Mattis: No Change on Women in Combat Jobs

Mattis: No Change on Women in Combat Jobs

Photo by: U.S. Army

Jan. 13, 2017

Retired Marine Corps Gen. James Mattis says if confirmed as President-elect Donald Trump’s secretary of defense, he would take no actions to roll back policy changes allowing women to serve in combat jobs as long as they meet all standards for those assignments.

In the past, Mattis has questioned the wisdom of assigning women to the military’s most physically demanding combat positions and units. But during his Jan. 12 confirmation hearing before the Senate Armed Services Committee, he said: “The standards are the standards. When people meet the standards, that’s the end of the discussion.”

“Somewhere north of 15 percent of our force is made up of women,” he said. “The reason we’re able to maintain an all-volunteer force with very high recruiting standards is because we go to males and females. That human capital … where they can serve best, that’s where they go.”

Mattis noted that during his days as a Marine division commander, hundreds of women served in his unit.

The bottom line, he said, is “military readiness, what we can do in that regard.
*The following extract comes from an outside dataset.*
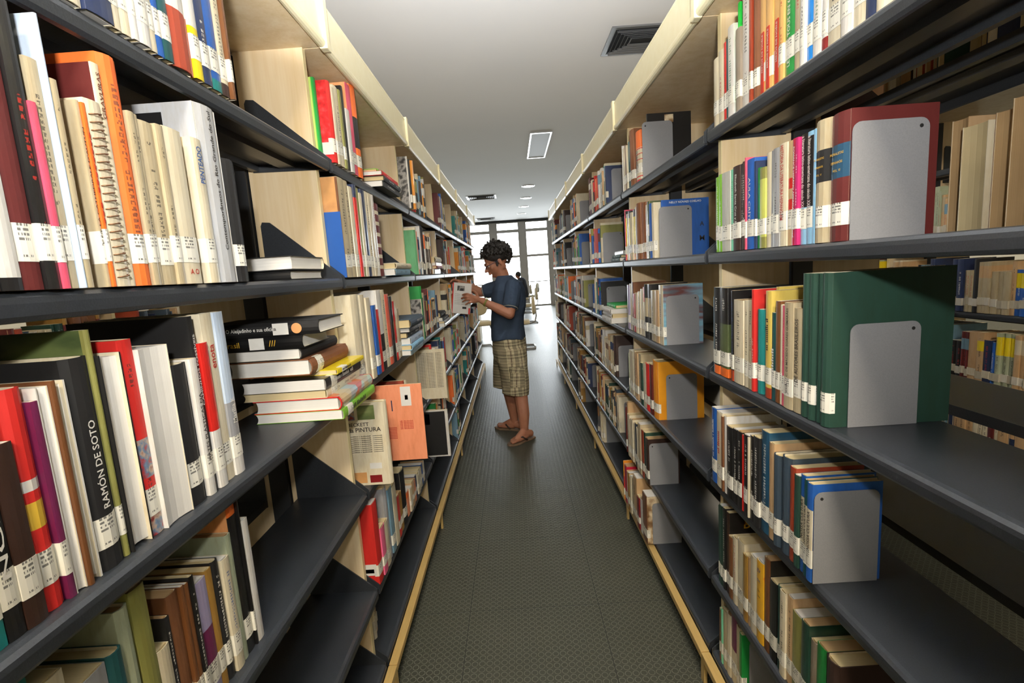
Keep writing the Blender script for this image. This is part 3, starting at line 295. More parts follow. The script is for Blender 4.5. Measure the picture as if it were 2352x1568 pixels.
L(nt, f_.outputs[0], m_.inputs[0]); L(nt, t_.outputs[0], m_.inputs[1]); L(nt, g_.outputs[0], m_.inputs[2]); L(nt, m_.outputs[0], o_.inputs[0])
CEILZ, WY, BY, WX = 3.0, 17.36, -3.2, 8.0
tag(MB().box(-WX, BY, -.12, WX, WY+.3, 0).build('floor', FLOOR), kind='structure')
tag(MB().box(-WX, BY, CEILZ, WX, WY+.3, CEILZ+.15).build('ceiling', CEIL), kind='structure')
tag(MB().box(-WX-.15, BY, 0, -WX, WY+.3, CEILZ).build('wall_left', WALL), kind='structure')
tag(MB().box(WX, BY, 0, WX+.15, WY+.3, CEILZ).build('wall_right', WALL), kind='structure')
tag(MB().box(-WX, BY-.15, 0, WX, BY, CEILZ).build('wall_back', WALL), kind='structure')
tag(MB().box(-WX, WY-.06, 2.93, WX, WY+.12, 3.0).build('trim_1', POST), kind='structure', label='dark beam above the window wall')
k = 0; x = -7.58
while x < 7.5:
    k += 1; r_ = tag(empty('window_%d' % k, (x+.5, WY, 0)), kind='structure', label='tall metal framed window with a white daylight view')
    f = MB(); f.box(-.5-.1, -.05, 0, -.5+.1, .09, 2.93)
    if x+1 >= 7.4: f.box(.5-.1, -.05, 0, .5+.1, .09, 2.93)
    for z0, z1 in ((0, .05), (.84, .87), (1.72, 1.80), (2.58, 2.68), (2.9, 2.93)): f.box(-.4, -.02, z0, .4, .06, z1)
    f.box(-.4, -.035, 0, -.36, .07, 2.93); f.box(.36, -.035, 0, .4, .07, 2.93)
    f.build('window_frame', ALU, r_)
    MB().box(-.37, .015, .04, .37, .021, 2.91).build('window_pane', GLASS, r_)
    x += 1.0
# ------------------------------------------------------------------ ceiling fittings
DARKG, nt, b = mat('dark_vent_recess', hx('1c1d1f'), .7); VENT, nt, b = mat('grey_vent_metal', hx('7d7d7c'), .35, .5)
def vent(x, y, sx_, sy_, label, nlouv=5):
    t = empty('ceiling_vent', (x, y, CEILZ), label=label, cat='air vent')
    f = MB(); e = .035
    f.box(-sx_/2, -sy_/2, -.012, sx_/2, -sy_/2+e, 0); f.box(-sx_/2, sy_/2-e, -.012, sx_/2, sy_/2, 0); f.box(-sx_/2, -sy_/2+e, -.012, -sx_/2+e, sy_/2-e, 0); f.box(sx_/2-e, -sy_/2+e, -.012, sx_/2, sy_/2-e, 0)
    f.build('frame', VENT, t)
    MB().box(-sx_/2+e, -sy_/2+e, -.004, sx_/2-e, sy_/2-e, -.001).build('backing', DARKG, t)
    l = MB()
    for i in range(nlouv):
        a = e+.014+i*(min(sx_, sy_)/2-e-.05)/nlouv; X, Y = sx_/2-a, sy_/2-a; hgt = .022-.002*i
        for q in (((-X, -Y), (X, -Y), 'y'), ((-X, Y), (X, Y), 'y2'), ((-X, -Y), (-X, Y), 'x'), ((X, -Y), (X, Y), 'x2')):
            (x0, y0), (x1, y1), kd = q; s = .014
            off = {'y': (0, s), 'y2': (0, -s), 'x': (s, 0), 'x2': (-s, 0)}[kd]
            l.add([(x0, y0, -.004-hgt), (x1, y1, -.004-hgt), (x1+off[0], y1+off[1], -.006), (x0+off[0], y0+off[1], -.006),
                   (x0, y0, -.006-hgt), (x1, y1, -.006-hgt), (x1+off[0]*1.1, y1+off[1]*1.1, -.009), (x0+off[0]*1.1, y0+off[1]*1.1, -.009)], [(0, 1, 2, 3), (7, 6, 5, 4), (0, 4, 5, 1), (3, 2, 6, 7)])
    l.build('louvre', VENT, t)
vent(1.24, 4.15, .78, .49, 'large rectangular louvred air vent above the right bookcases, close to the camera')
vent(-.60, 11.68, .68, .56, 'small louvred air vent above the left bookcases, further down the aisle')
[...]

I have no plan to oppose women in any aspect of our military.”

The Defense Department lifted all gender-based restrictions on military service one year ago, effectively opening to women about 220,000 jobs, or about 10 percent of the positions in the total active and reserve forces across the military.

To be confirmed, Mattis will need 60 Senate votes to gain approval of a one-time exception to a law that prevents recently retired military officers from serving as defense secretary. Trump’s other Cabinet nominees require a simple majority of 51 votes.